The well-logging-deduced petrophysical parameters, resulting from application of the ELAN Plus software, in addition to its corrected input data, are represented zone-wise in vertical cross-plots for each well. In the mean time, the spatial distribution of the weighted petrophysical parameters is also represented by a number of isoparametric maps. These maps illustrate the reservoir characterizations (net pay thickness, net gross thickness, volume of shale, effective porosity, and water and hydrocarbon saturation). The lithosaturation analysis of the studied wells indicates that Wakar Formation is mainly gas with some water-bearing sand levels. The petrophysical characteristics of sand levels vary along the different zones for each well. On the other hand, the analytical formation evaluation of the different levels of these wells reveals lithological facies consisting mainly of sandstone, shale, and siltstone. The DIA porosity neutron/density (N/D) cross-plots indicated that most of the intercalated shale is mainly of dispersed type and some of laminated habitat, which usually has less effect on the effective porosity compared with dispersed shale. The DIA porosity ِS/ND cross-plots reveal the dominance of the intergranular porosity.

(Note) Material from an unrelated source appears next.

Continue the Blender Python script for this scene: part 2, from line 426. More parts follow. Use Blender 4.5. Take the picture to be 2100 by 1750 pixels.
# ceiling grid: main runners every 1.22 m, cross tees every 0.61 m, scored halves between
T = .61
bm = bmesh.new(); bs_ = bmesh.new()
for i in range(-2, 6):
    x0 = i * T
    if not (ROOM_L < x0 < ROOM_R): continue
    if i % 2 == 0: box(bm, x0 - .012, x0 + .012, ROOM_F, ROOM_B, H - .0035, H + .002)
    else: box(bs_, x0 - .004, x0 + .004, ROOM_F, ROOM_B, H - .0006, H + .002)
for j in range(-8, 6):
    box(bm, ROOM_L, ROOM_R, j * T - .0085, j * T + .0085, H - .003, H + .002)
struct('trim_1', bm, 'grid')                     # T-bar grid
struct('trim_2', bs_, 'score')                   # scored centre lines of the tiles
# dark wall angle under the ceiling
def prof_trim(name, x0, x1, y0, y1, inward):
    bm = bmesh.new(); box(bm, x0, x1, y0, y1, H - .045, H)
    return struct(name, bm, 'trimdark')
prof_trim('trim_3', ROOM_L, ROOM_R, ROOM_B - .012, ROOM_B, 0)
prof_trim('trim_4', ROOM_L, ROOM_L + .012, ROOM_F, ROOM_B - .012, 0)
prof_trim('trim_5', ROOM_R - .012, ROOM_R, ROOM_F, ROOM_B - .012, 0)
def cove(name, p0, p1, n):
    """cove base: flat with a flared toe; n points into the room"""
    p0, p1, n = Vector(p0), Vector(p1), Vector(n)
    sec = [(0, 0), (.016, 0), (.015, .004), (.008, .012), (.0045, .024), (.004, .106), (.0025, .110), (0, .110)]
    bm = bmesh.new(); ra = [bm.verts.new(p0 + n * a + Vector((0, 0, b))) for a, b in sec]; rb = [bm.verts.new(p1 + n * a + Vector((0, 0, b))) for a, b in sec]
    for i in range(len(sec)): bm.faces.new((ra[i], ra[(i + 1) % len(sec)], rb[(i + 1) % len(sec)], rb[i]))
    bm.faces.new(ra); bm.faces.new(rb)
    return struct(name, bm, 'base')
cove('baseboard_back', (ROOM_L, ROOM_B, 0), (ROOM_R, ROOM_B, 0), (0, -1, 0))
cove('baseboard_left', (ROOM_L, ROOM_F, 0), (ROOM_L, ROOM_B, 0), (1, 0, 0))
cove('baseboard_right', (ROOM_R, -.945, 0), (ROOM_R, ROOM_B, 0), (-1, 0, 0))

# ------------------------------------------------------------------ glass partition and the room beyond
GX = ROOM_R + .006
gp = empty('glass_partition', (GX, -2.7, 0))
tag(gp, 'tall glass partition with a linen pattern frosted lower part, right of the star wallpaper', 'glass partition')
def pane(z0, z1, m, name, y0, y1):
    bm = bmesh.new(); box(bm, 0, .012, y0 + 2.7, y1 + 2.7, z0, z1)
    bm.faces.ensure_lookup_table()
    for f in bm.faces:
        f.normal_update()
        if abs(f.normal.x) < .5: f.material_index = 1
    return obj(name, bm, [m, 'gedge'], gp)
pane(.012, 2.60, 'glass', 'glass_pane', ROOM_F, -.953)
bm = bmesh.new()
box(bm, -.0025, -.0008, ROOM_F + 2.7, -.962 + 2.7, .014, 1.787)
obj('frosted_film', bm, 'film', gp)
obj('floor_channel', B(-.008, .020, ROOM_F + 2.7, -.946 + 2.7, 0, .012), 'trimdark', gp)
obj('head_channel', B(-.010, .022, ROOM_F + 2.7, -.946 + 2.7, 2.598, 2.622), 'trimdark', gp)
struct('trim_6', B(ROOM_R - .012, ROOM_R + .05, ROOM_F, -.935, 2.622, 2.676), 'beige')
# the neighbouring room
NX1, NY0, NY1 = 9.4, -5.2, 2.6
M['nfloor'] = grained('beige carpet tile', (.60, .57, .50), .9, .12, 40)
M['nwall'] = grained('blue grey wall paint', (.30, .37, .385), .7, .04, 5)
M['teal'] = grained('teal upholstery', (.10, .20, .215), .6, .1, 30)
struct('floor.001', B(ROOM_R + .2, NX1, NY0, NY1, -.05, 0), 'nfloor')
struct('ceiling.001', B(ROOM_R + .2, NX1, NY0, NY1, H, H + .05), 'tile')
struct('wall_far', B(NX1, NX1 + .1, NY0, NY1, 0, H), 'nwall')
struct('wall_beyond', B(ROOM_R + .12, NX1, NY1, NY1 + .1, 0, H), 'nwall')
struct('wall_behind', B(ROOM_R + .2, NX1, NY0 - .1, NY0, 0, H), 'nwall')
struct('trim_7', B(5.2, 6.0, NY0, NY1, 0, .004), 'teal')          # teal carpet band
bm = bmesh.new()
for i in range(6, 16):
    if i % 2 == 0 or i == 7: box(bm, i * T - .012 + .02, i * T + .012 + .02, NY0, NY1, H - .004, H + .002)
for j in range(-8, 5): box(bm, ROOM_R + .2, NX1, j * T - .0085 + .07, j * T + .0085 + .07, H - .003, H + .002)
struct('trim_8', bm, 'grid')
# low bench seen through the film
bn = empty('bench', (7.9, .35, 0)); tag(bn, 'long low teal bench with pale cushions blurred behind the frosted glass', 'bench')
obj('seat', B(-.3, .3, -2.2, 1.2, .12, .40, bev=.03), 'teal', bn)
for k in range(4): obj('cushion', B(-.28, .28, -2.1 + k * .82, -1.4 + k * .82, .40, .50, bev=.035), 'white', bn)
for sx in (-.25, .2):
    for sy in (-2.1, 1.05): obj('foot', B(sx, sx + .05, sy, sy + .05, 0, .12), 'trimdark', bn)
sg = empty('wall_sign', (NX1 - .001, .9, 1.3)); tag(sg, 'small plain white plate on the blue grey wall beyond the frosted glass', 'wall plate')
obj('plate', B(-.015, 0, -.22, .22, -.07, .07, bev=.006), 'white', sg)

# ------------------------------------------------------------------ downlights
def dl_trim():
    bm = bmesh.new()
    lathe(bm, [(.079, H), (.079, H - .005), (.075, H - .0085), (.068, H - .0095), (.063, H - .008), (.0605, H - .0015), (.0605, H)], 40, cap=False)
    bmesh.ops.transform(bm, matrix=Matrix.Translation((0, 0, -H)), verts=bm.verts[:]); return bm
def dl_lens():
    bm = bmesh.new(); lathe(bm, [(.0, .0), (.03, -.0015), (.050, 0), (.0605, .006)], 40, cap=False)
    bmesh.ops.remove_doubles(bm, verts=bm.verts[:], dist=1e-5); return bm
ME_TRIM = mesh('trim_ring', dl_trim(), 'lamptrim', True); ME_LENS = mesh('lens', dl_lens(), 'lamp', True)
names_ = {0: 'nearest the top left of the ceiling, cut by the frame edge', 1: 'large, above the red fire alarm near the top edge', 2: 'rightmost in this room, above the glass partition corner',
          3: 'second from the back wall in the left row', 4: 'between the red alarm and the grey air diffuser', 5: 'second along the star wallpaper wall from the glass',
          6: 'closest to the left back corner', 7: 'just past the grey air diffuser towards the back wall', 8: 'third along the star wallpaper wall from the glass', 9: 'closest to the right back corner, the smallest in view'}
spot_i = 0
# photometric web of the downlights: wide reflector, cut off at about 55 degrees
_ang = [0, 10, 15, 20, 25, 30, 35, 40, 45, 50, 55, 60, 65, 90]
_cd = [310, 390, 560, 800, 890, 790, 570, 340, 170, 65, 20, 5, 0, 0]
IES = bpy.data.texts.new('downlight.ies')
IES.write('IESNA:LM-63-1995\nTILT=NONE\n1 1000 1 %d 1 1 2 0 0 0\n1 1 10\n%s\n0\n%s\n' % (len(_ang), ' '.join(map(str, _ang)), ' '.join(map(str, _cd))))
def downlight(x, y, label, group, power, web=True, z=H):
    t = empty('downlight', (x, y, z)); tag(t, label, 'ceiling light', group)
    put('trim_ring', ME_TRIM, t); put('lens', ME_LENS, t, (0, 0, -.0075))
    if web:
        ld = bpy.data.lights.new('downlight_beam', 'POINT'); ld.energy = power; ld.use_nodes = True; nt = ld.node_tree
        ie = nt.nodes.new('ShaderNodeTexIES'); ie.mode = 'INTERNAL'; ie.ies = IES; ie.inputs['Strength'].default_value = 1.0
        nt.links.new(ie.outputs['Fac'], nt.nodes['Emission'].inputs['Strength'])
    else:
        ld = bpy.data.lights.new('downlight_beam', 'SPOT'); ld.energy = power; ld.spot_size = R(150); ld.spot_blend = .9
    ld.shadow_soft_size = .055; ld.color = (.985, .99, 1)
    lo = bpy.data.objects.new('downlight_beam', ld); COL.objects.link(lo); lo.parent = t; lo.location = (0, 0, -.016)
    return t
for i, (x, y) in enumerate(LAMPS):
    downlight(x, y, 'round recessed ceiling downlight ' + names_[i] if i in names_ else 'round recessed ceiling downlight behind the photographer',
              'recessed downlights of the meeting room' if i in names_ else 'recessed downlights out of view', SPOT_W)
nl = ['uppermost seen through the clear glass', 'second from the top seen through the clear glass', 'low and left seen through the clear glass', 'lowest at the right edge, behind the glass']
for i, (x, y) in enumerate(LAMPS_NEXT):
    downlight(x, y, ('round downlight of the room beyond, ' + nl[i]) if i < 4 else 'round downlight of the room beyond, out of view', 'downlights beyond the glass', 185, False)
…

The response of natural gamma ray spectrometry log in the PFM-3 well indicates that the clay minerals consist of Montmorillonite and illite within the reservoir sand levels of Wakar Formation. The well-logging-deduced petrophysical parameters are represented by a number of isoparameteric maps. These maps indicate that the main reservoir is level S1 which is productive in all wells except PFM-2, drilled outside the sand channel. The volume of shale and effective porosity maps indicate that there is strong relation between them especially in the south east of the study area, where the low V shale corresponds to high effective porosity in the same area. This indicates that shale is almost of dispersed type.